[Description of the task]: Print only the lines from the top of the data through the line with "from mathutils import Matrix, Vector", both included, skipping every picture.

[Dataset content]:
==================================================

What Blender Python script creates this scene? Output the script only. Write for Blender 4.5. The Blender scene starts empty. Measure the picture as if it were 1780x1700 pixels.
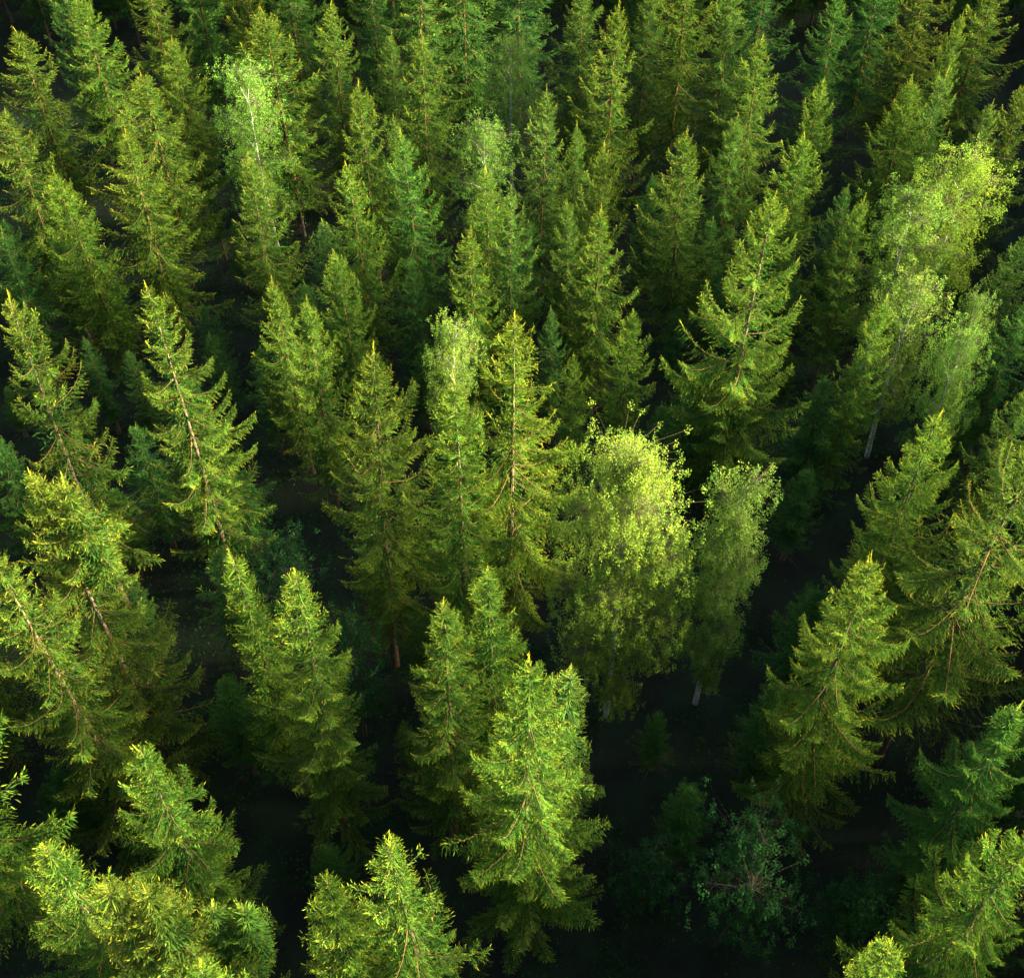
import bpy, math, random
import numpy as np
from mathutils import Matrix, Vector

# ------------------------------------------------------------------ camera, sky, sun, exposure
scene = bpy.context.scene
CAM_H, DEP, F = 68.4, math.radians(48.0), 2000.0          # height above ground, depression, focal length (px of the 1780 px photo)
CU, CV = 890.0, 850.0
cam_data = bpy.data.cameras.new('camera')
cam = bpy.data.objects.new('camera', cam_data)
scene.collection.objects.link(cam)
cam.location = (0, 0, CAM_H)
cam.rotation_euler = (math.pi / 2 - DEP, 0, 0)
cam_data.sensor_fit = 'HORIZONTAL'
cam_data.sensor_width = 36.0
cam_data.lens = 36.0 * F / 1780.0
cam_data.clip_start = 0.5
cam_data.clip_end = 2000
scene.camera = cam

SUN_EL, SUN_AZ = math.radians(11.5), math.radians(8)        # azimuth from +x (photo right) towards +y (away)
to_sun = Vector((math.cos(SUN_EL) * math.cos(SUN_AZ), math.cos(SUN_EL) * math.sin(SUN_AZ), math.sin(SUN_EL)))
world = bpy.data.worlds.new('World')
scene.world = world
world.use_nodes = True
wn = world.node_tree
sky = wn.nodes.new('ShaderNodeTexSky')
sky.sky_type = 'NISHITA'
sky.sun_disc = False
sky.sun_elevation = SUN_EL
sky.sun_rotation = math.atan2(to_sun.x, to_sun.y)
sky.air_density = 1.0
sky.dust_density = 2.0
wn.links.new(sky.outputs[0], wn.nodes['Background'].inputs[0])
wn.nodes['Background'].inputs[1].default_value = 0.05
sd = bpy.data.lights.new('sun', 'SUN')
sd.energy = 5.0
sd.angle = math.radians(12)
sd.color = (1.0, 0.925, 0.64)
sun = bpy.data.objects.new('sun', sd)
scene.collection.objects.link(sun)
sun.rotation_euler = (-to_sun).to_track_quat('-Z', 'Y').to_euler()

vs = scene.view_settings
vs.view_transform = 'Standard'
vs.look = 'None'
vs.exposure = 3.95
vs.gamma = 1.0
vs.use_curve_mapping = False
cy = scene.cycles
cy.use_denoising = True
cy.max_bounces = 3
cy.diffuse_bounces = 2
cy.glossy_bounces = 1
cy.transmission_bounces = 2
cy.transparent_max_bounces = 4
cy.caustics_reflective = cy.caustics_refractive = False

COL = scene.collection
rng = np.random.default_rng(11)


# ------------------------------------------------------------------ materials
def new_mat(name):
    m = bpy.data.materials.new(name)
    m.use_nodes = True
    m.node_tree.nodes.clear()
    return m, m.node_tree.nodes, m.node_tree.links


def foliage_mat(name, old, new, wood, translucency, noise_scale=0.9, tip=None):
    """tone attribute: -1 wood, 0 old needles/leaves ... 1 this year's growth; object colour = the tree's own hue"""
    m, n, l = new_mat(name)
    at = n.new('ShaderNodeAttribute'); at.attribute_name = 'tone'
    ramp = n.new('ShaderNodeValToRGB')
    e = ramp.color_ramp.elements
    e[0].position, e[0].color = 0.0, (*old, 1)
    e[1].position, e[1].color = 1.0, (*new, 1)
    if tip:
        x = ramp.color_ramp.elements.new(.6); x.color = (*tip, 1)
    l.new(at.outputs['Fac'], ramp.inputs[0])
    # slow variation of hue through the crown
    geo = n.new('ShaderNodeNewGeometry')
    no = n.new('ShaderNodeTexNoise'); no.inputs['Scale'].default_value = noise_scale; no.inputs['Detail'].default_value = 3
    l.new(geo.outputs['Position'], no.inputs['Vector'])
    hs = n.new('ShaderNodeHueSaturation')
    mr = n.new('ShaderNodeMapRange'); mr.inputs[1].default_value = .3; mr.inputs[2].default_value = .7
    mr.inputs[3].default_value = .475; mr.inputs[4].default_value = .512
    l.new(no.outputs[0], mr.inputs[0]); l.new(mr.outputs[0], hs.inputs['Hue'])
    mv = n.new('ShaderNodeMapRange'); mv.inputs[1].default_value = .3; mv.inputs[2].default_value = .7
    mv.inputs[3].default_value = 1.15; mv.inputs[4].default_value = .85
    l.new(no.outputs[0], mv.inputs[0]); l.new(mv.outputs[0], hs.inputs['Value'])
    l.new(ramp.outputs[0], hs.inputs['Color'])
    oi = n.new('ShaderNodeObjectInfo')
    mul = n.new('ShaderNodeMix'); mul.data_type = 'RGBA'; mul.blend_type = 'MULTIPLY'; mul.inputs[0].default_value = 1
    l.new(hs.outputs[0], mul.inputs[6]); l.new(oi.outputs['Color'], mul.inputs[7])
    # wood where tone < 0
    lt = n.new('ShaderNodeMath'); lt.operation = 'LESS_THAN'; lt.inputs[1].default_value = -0.01
    l.new(at.outputs['Fac'], lt.inputs[0])
    mw = n.new('ShaderNodeMix'); mw.data_type = 'RGBA'
    l.new(lt.outputs[0], mw.inputs[0]); l.new(mul.outputs[2], mw.inputs[6]); mw.inputs[7].default_value = (*wood, 1)
    p = n.new('ShaderNodeBsdfDiffuse')
    l.new(mw.outputs[2], p.inputs['Color'])
    tr = n.new('ShaderNodeBsdfTranslucent')
    l.new(mw.outputs[2], tr.inputs['Color'])
    mx = n.new('ShaderNodeMixShader'); mx.inputs[0].default_value = translucency
    l.new(p.outputs[0], mx.inputs[1]); l.new(tr.outputs[0], mx.inputs[2])
    out = n.new('ShaderNodeOutputMaterial'); l.new(mx.outputs[0], out.inputs[0])
    return m


def bark_mat(name, c1, c2, scale, stripe=None):
    m, n, l = new_mat(name)
    tc = n.new('ShaderNodeTexCoord')
    mp = n.new('ShaderNodeMapping'); mp.inputs['Scale'].default_value = scale
    no = n.new('ShaderNodeTexNoise'); no.inputs['Scale'].default_value = 3; no.inputs['Detail'].default_value = 5
    l.new(tc.outputs['Object'], mp.inputs[0]); l.new(mp.outputs[0], no.inputs['Vector'])
    r = n.new('ShaderNodeValToRGB')
    r.color_ramp.elements[0].position, r.color_ramp.elements[0].color = .38, (*c1, 1)
    r.color_ramp.elements[1].position, r.color_ramp.elements[1].color = .62, (*c2, 1)
    l.new(no.outputs[0], r.inputs[0])
    p = n.new('ShaderNodeBsdfPrincipled'); p.inputs['Roughness'].default_value = .85
    p.inputs['Specular IOR Level'].default_value = .2
    l.new(r.outputs[0], p.inputs['Base Color'])
    b = n.new('ShaderNodeBump'); b.inputs['Strength'].default_value = .5; b.inputs['Distance'].default_value = .03
    l.new(no.outputs[0], b.inputs['Height']); l.new(b.outputs[0], p.inputs['Normal'])
    out = n.new('ShaderNodeOutputMaterial'); l.new(p.outputs[0], out.inputs[0])
    return m


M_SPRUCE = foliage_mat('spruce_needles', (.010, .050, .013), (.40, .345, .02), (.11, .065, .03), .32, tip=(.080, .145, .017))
M_BIRCH = foliage_mat('birch_leaves', (.05, .14, .024), (.18, .245, .032), (.12, .09, .06), .32, 1.3)
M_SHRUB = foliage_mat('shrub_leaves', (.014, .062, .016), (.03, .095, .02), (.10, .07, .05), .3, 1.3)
M_BARK = bark_mat('spruce_bark', (.05, .034, .022), (.12, .075, .045), (4, 4, .8))
M_BIRCHBARK = bark_mat('birch_bark', (.10, .085, .07), (.58, .53, .45), (2, 2, 9))
M_DEAD = bark_mat('dead_wood', (.04, .03, .022), (.09, .07, .05), (5, 5, 2))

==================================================

[Reply to the exercise]:
What Blender Python script creates this scene? Output the script only. Write for Blender 4.5. The Blender scene starts empty. Measure the picture as if it were 1780x1700 pixels.
import bpy, math, random
import numpy as np
from mathutils import Matrix, Vector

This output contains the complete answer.